From The Ashes proposes a world in which Iuz has united all the barbarous and also-evil nations in the centre of Greyhawk, and attacked its neighbours; allowing other nations to make separate-peace to expand their own evil. As a result, the Horned Society is simply gone. (This nation returns, in spirit, in Golarion.) The Great Kingdom collapses, to become a chaotic and demonic land like Iuz once was. The Bright Desert is now a new nation - of evil, under Rary, now called the Traitor.

These new evil superpower nations are described as horrific beyond what older Greyhawk had laid out - certainly because Carl Sargent had demons of his own.

Legacy

Greyhawk splatbooks and modules continued to be released for the post-Sargent Greyhawk. These developed the horrors left in its wake. Sargent did many of these himself: City of Skulls, for instance.

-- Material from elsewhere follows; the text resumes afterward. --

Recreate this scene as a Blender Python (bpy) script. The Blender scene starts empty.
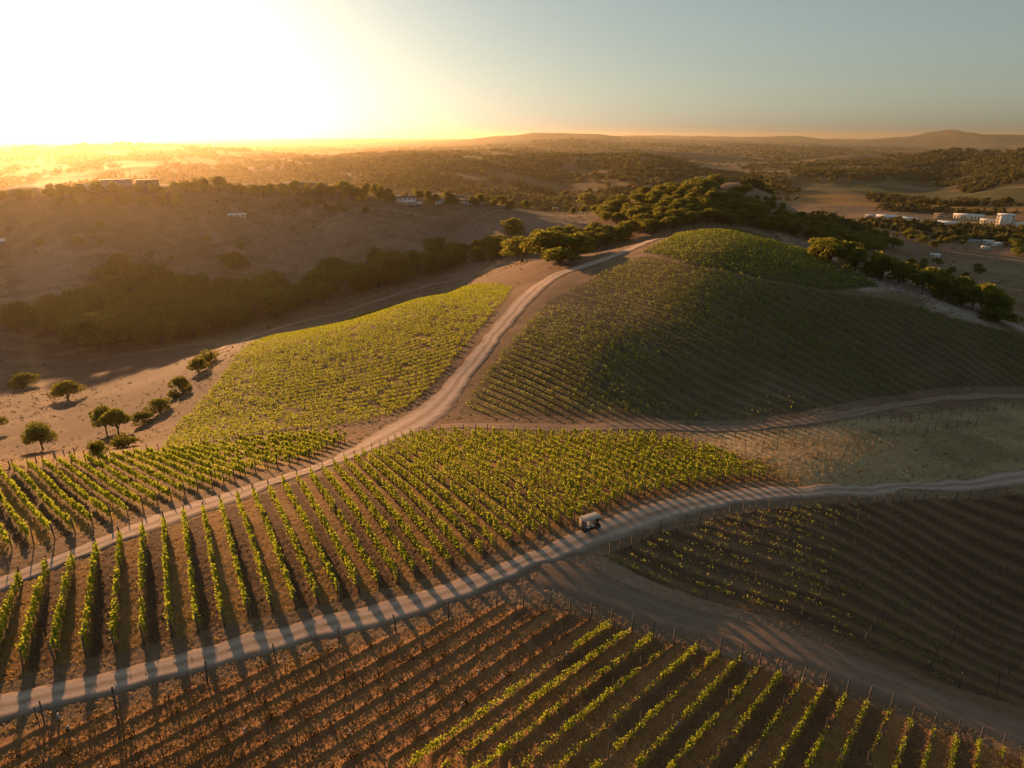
import bpy, math, random
import numpy as np
from mathutils import Vector
R = math.radians
random.seed(7)
rng = np.random.default_rng(11)
scene = bpy.context.scene
COL = scene.collection

# ------------------------------------------------------------------ camera, sky, sun, exposure
W, H, FPX, PITCH = 1024.0, 768.0, 683.0, R(20.0)
cam_data = bpy.data.cameras.new('camera')
cam_data.sensor_width = 36.0
cam_data.lens = 36.0 * FPX / W
cam_data.clip_start = 0.5
cam_data.clip_end = 120000.0
cam = bpy.data.objects.new('camera', cam_data)
cam.location = (0, 0, 0)
cam.rotation_euler = (R(90) - PITCH, 0, 0)
COL.objects.link(cam)
scene.camera = cam

SUN_AZ, SUN_EL = -32.0, 6.3          # azimuth measured from +Y towards +X
world = bpy.data.worlds.new('World')
scene.world = world
world.use_nodes = True
wn = world.node_tree
bg = wn.nodes['Background']
sky = wn.nodes.new('ShaderNodeTexSky')
sky.sky_type = 'NISHITA'
sky.sun_disc = False
sky.sun_elevation = R(SUN_EL)
sky.sun_rotation = R(SUN_AZ)
sky.altitude = 300
sky.air_density = 1.0
sky.dust_density = 1.6
sky.ozone_density = 1.0
hs = wn.nodes.new('ShaderNodeHueSaturation')
hs.inputs['Saturation'].default_value = 0.68
wn.links.new(sky.outputs[0], hs.inputs['Color'])
ga = wn.nodes.new('ShaderNodeGamma')          # compresses sky brightness, so the fill in the shade is more even
ga.inputs['Gamma'].default_value = 0.70
wn.links.new(hs.outputs[0], ga.inputs['Color'])
tint = wn.nodes.new('ShaderNodeMix'); tint.data_type = 'RGBA'; tint.blend_type = 'MULTIPLY'
tint.inputs[0].default_value = 1.0; tint.inputs[7].default_value = (0.84, 0.965, 1.0, 1)
wn.links.new(ga.outputs[0], tint.inputs[6])
wn.links.new(tint.outputs[2], bg.inputs['Color'])
bg.inputs['Strength'].default_value = 0.09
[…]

Eventually TSR itself died and Sargent had to release his Great Kingdom splatbook across the #200s issues of Dragon. And then Sargent himself went poof.

Under the New Management of Wizards of the Coast, the oldest guard and the newcomers agreed on One Thing: they liked the old Greyhawk, not this GRIMDARK para-Warhammer what Sargent had left them. So another Gazetteer came out tamping down some of this stuff. A common ground was reached: Sargent's lore could be mined by DMs crafting adventures into the heart of darkness, but as affecting the wider Flanaess, those times of woe belonged in the past.

We'd like to report that the whole episode became a cautionary tale in how to treat an established canon, elsewhere. It annoys people when you tear up bits people liked while introducing new bits no one requested in an effort to reinvent the setting entire. But then came 4e and how it treated the Multiverse and, in particular, the Forgotten Realms. Perhaps the historical analogy to TSR isn't pioneer America or World War II; perhaps it's the fucking Bourbon family, forgetting nothing and learning nothing.